Sofern die Deutsche Rentenversicherung (DRV) eine Betriebsprüfung nach § 28p SGB IV durchgeführt hat und dabei auch die Selbstständigen geprüft hat, kann sie zu dem Ergebnis kommen, dass diese eben nicht selbstständig, sondern abhängig beschäftigt waren.
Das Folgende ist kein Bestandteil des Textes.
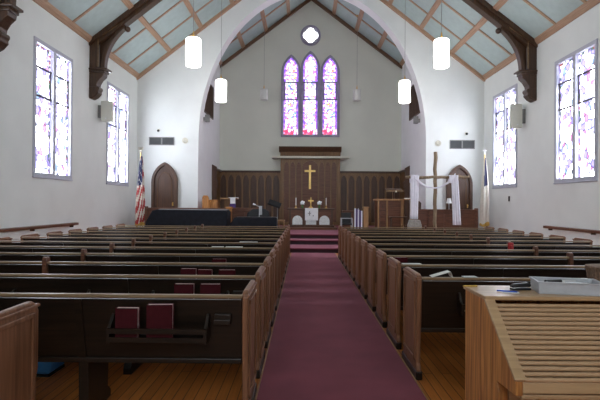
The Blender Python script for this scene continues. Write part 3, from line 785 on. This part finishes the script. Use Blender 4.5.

Für den Auftraggeber hat das fatale Folgen, er wird im Nachhinein zum Arbeitgeber eines illegalen Beschäftigungsverhältnisses. Der Arbeitgeber wird dann durch einen Bescheid verpflichtet, Arbeitnehmerbeiträge und Arbeitgeberbeiträge zur Sozialversicherung aus dem ursprünglich als Unternehmerlohn vereinbaren Betrag für die letzten (meist 4) Jahre nachzuzahlen. Da kommen schnell mehrere 100.000 € zusammen, weil die sogenannte Nettolohnfiktion, die Strafcharakter hat, eine äußerst ungünstige Berechnung nach sich zieht.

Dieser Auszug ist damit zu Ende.